A novel approach to improve model generalization ability in dynamic equivalent of active distribution network

Abstract

With the development of renewable resources, large amounts of Distributed Generation (DG) units penetrated into distribution network. Instead of traditional passive PQ bus equivalence, DG characterized Active Distribution Network (ADN) need to be appropriate modeled as active components to represents its dynamic behaviors. Though existed ADN equivalent research considered the inverter-based DG units model, the uncertainties impacts, such as system faults or contingencies, between ADN and grid are not to be investigated on the model. Based on previous dynamic equivalent of ADN process, the equivalent model may not robust enough to reflect the correlated impacts between original ADN and transmission system. To be specific, equivalent model cannot predict the unknown fault based on historical analyzed faults: when the fault condition changed, the ADN model may not be utilized any more.

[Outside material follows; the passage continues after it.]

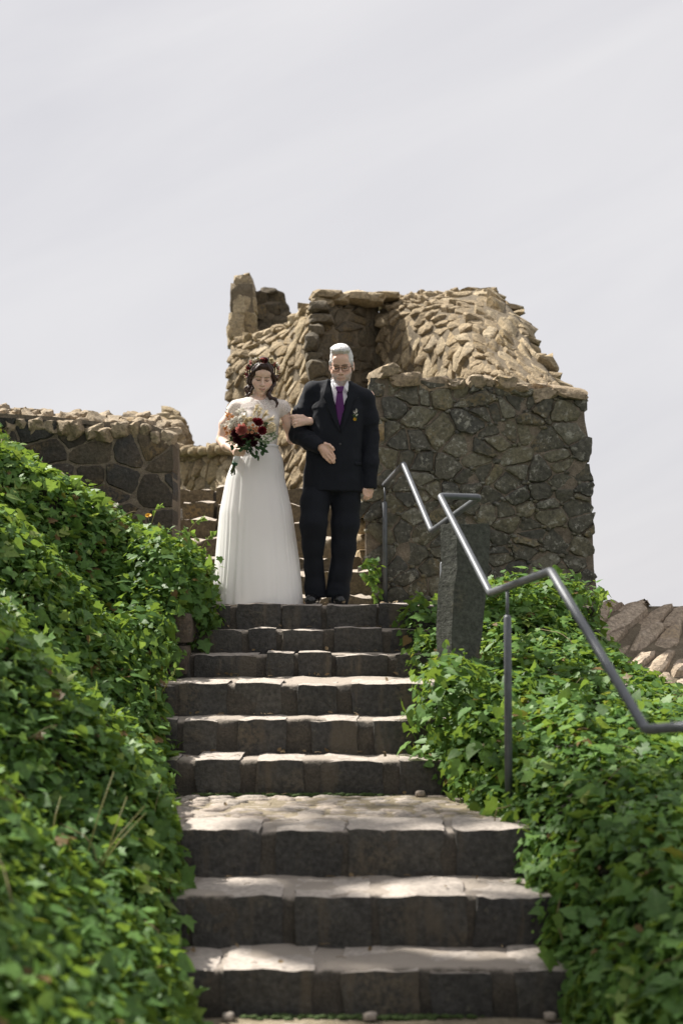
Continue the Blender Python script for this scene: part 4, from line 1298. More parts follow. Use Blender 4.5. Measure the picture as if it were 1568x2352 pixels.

This phenomenon terms as weak Model Generalization Ability (MGA). In order to overcome the issues, this paper presents a novel approach to improve model generalization ability in dynamic equivalent of ADN. An algorithm based on correlation and trajectory sensitivity analysis are introduced to screen out “Key Parameters”, then a fault information database which contains multiple faults is established. This multiple faults and “Key Parameter” based parameter identification scheme can eliminate the influence contaminations on modeling process effectively. The MGA of ADN equivalent model is able to increase significantly through the proposed approach. A simulation case on modified IEEE two-area four-machine power system with sample results are also provided to verify the improvement of MGA.